Posted on Friday, 3 June 2022 09:31
REUTERS/Rick Wilking.

A new round of court hearings this week over plans by Royal Dutch Shell to carry out seismic blasting along South Africa’s Wild Coast leave a rapid resolution of the dispute looking remote.

The hearings at the Gqeberha High Court followed an interim edict against Shell’s proposals granted by the Grahamstown High Court in December 2021. The new hearings concerned the granting of Shell’s exploration right by the Department of Mineral Resources and Energy in 2014. A decision is expected within three months.

The most important aspect of the legal challenge is the opportunity to test statutes and legislation, Sinegugu Zukulu, a campaigner with the Sustaining the Wild Coast (SWC) group told an online briefing. A strong case by environmentalists will open the possibility of appeal if the court rules against them, he said, adding that he expects Shell to appeal if they lose the case. “We need to be prepared for a long battle.”
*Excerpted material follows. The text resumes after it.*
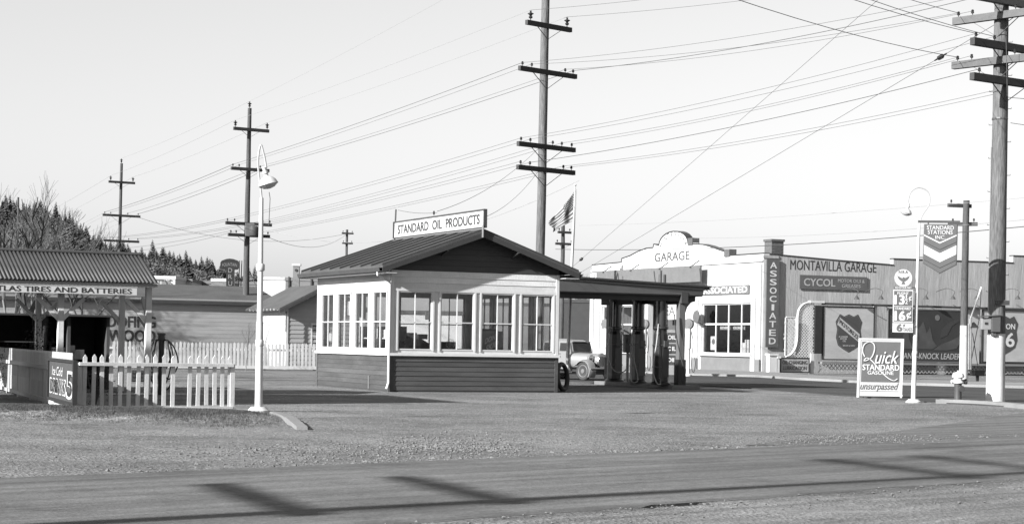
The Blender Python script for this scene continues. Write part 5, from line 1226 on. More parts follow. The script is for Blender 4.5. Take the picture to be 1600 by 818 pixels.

The December decision to block the survey was based on Shell’s inadequate consultation of local indigenous communities. Shell should not have relied on newspapers as the single method of consultation and should at least have used the radio, Nonhle Mbuthuma, founder of the Amadiba Crisis Committee (ACC), told the briefing.

  • Many local people don’t have access to newspapers and can’t read English or Afrikaans, she said.
  • The company’s intention was to “bypass and ignore” the local community. “Newspapers are where you hide the information away from us.”

‘Anti-development’

Shell argues that its procedures for managing the impact from seismic activities are in line with the latest global industry standards. The hydrocarbon reserves, which its seismic survey aims to uncover, have the potential to “significantly contribute to  South Africa’s energy security and the government’s economic development programmes,” the company says.

Hloniphizwe Mtolo, Shell’s country chair for South Africa, wrote in an open letter in December that the sound produced during seismic surveys is comparable to many naturally occurring and man-made ocean sounds. In 2020, there were at least 325 seismic surveys conducted globally with no known harm to marine life, he wrote.

The company has argued that the communities should have asked Minister of Mineral Resources and Energy Gwede Mantashe for help rather than seeking the interdiction. Mantashe strongly backs Shell’s plans and has likened environmental protests to “apartheid and colonialism”.

The environmental groups argue that the minister’s public stance shows that appealing to him would have been a waste of time. And saying that protesters are anti-development has no legal relevance, Wilmien Wicomb, a lawyer at the Legal Resources Centre, told the briefing.

  • The purpose of consultation is not for Shell to simply ask people who agree with its proposals, she said. “This development is decided in Pretoria and will benefit the few.”
  • Mbuthuma of the ACC denied that local indigenous communities are opposed to development in itself. But Shell and the government “don’t want to ask us what we want. They want top-down development imposed.”
  • Environmental damage to the ocean is inevitable if Shell’s development goes ahead, and this would extend well beyond the Wild Coast area, Mbuthuma said. “The ocean is one. You can’t cut it” into pieces.

Bottom line

The high stakes for both sides mean that the court’s decision is unlikely to be the end of the Wild Coast dispute.